Perhaps most surprising, appropriations for civil rights enforcement by the Department of Education have also fallen 16 percent between 1980 and 2019, adjusting for inflation. The unions may talk a lot about protecting the rights of minorities, but actually sanctioning civil rights violations would involve punishing schools and teachers, which the unions would rather avoid.
Anyone who thinks it is essential to have a Department of Education to protect civil rights or to deliver programs to disadvantaged groups, like Native Americans, hasn’t looked at the department’s budget trends. They also don’t understand who the department is meant to serve. The Department of Education was created as a political payback to the teachers’ unions and it is designed to advocate for the material interests of the unions and their members, not to serve the needs of minorities.
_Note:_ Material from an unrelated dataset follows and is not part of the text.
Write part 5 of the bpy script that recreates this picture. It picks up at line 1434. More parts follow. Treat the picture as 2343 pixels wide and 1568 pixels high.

As the pork-barrel politics of the Department of Education are laid bare, the survival of the department will depend on the continuing political influence of the unions. Unfortunately for the unions, their influence over the Republican party has largely evaporated as they went all-in on backing Democrats. And even among Democrats, their influence will shrink as the new Baby Bust reduces student enrollments and the number of unionized teachers serving that declining pool.
The Department of Education may not be dismantled during the next Trump administration, but its days are likely numbered. And when it is eventually dismantled and existing programs are reallocated to other departments, no one will really miss how the department advocated for increased spending for a narrow constituency other than the direct beneficiaries of that spending. Naked power politics is a double-edged sword. The unions could extract resources when they were powerful political brokers, but those resources disappear when their power declines.